93 Billion Light Years
Time and space. They go together like peanut butter and chocolate. And if your mind is still boggled or at least semi-boggled by last night’s brainfuck then, Cousins, you’re in for another treat.
I was watching something once, a sci-fi movie or TV show I think, where a character was referred to as being 500 light years old. Or something like that. Right away we know that we’re dealing with a half-assed writer who needed to do a bit more research because, as anybody who ever took fourth grade science knows, a light year is not a measure of time but a measure of distance. And like eternity, it’s one more thing that our tiny brains cannot fully comprehend.
We all know the definition: a light year is the distance traveled by light over the course of a year. Quick, what did I leave out? That’s right: “in a vacuum.” Very good—give yourself a Reese’s Peanut Butter Cup. So OK, we can define a light year, but can we really even begin to comprehend what it means?
Yipee, you just got some unexpected time off from your job. No you didn’t win the lottery, you were fired. Good, because you were getting sick of that place anyway. And what better way to celebrate your new-found freedom than with a road trip? But this isn’t just any road trip—you’ve decided that you are going to drive non-stop at 100 miles an hour for an entire year. (No, I don’t know what you’re going to do for fuel. Maybe after you got your loser ass fired you purchased a car designed to run the on that stench of failure emanating from your body.)
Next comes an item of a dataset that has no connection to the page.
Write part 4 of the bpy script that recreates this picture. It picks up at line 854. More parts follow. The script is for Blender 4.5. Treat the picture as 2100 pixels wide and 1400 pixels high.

So if you drive 100 miles an hour for a year you have to admit that you’ll rack up a good number of miles. In fact you’ll end up traveling about 876,000 miles. Why, you could have driven to the Moon and back…twice! Good for you!
OK, now imagine that you’re driving that car not 100 miles an hour, but at the speed of light. Which is what? C’mon, fourth-graders. Right, 186,000 miles per second. Not per hour, mind you, but per second. You click on a flashlight and count to one and that beam of light is already 186,000 miles away.
And for those keeping score at home, that works out to about 669,600,000 miles per hour. (Assuming no traffic.) So if at the speed of light you can travel that far in a second how many miles will you travel over the course of a year? This many: 5,878,625,373,183.
There are really two definitions of the Universe. One is everything that’s out there. And how much is that? As I mentioned last night, we don’t have a clue. Is the Universe finite or infinite? There may be some form of cosmic being somewhere that knows the answer to this, but guess what, Mortimer? It ain’t you.
The second definition of the Universe is a little easier for our monkey-type brains to handle. It’s conveniently defined as what we can observe; the known Universe. And this, of course, is the most fluid of definitions. We are extending our view into space more each year, and the further we see the larger our known Universe becomes.
The nearest known star to us (yes, yes, other than the Sun—god, you’re anal) is Proxima Centuri. It is a little over four light years away. In other words if you shine a flashlight at it right now that light won’t reach it until almost three years into John Edwards’ first term. And yes, that’s at 5,878,625,373,183 miles per hour.
And now back to the Universe, the known Universe. If you eat your Wheaties and jog on out to the edge of the known Universe and shine a flashlight across to its other side, it will take that beam of light 93,000,000,000 years to get to the other side!
Whew, these numbers are about to make my head explode. I better quit here and rest my brain for a while. After all, I have to drive all the way to San Leandro tomorrow.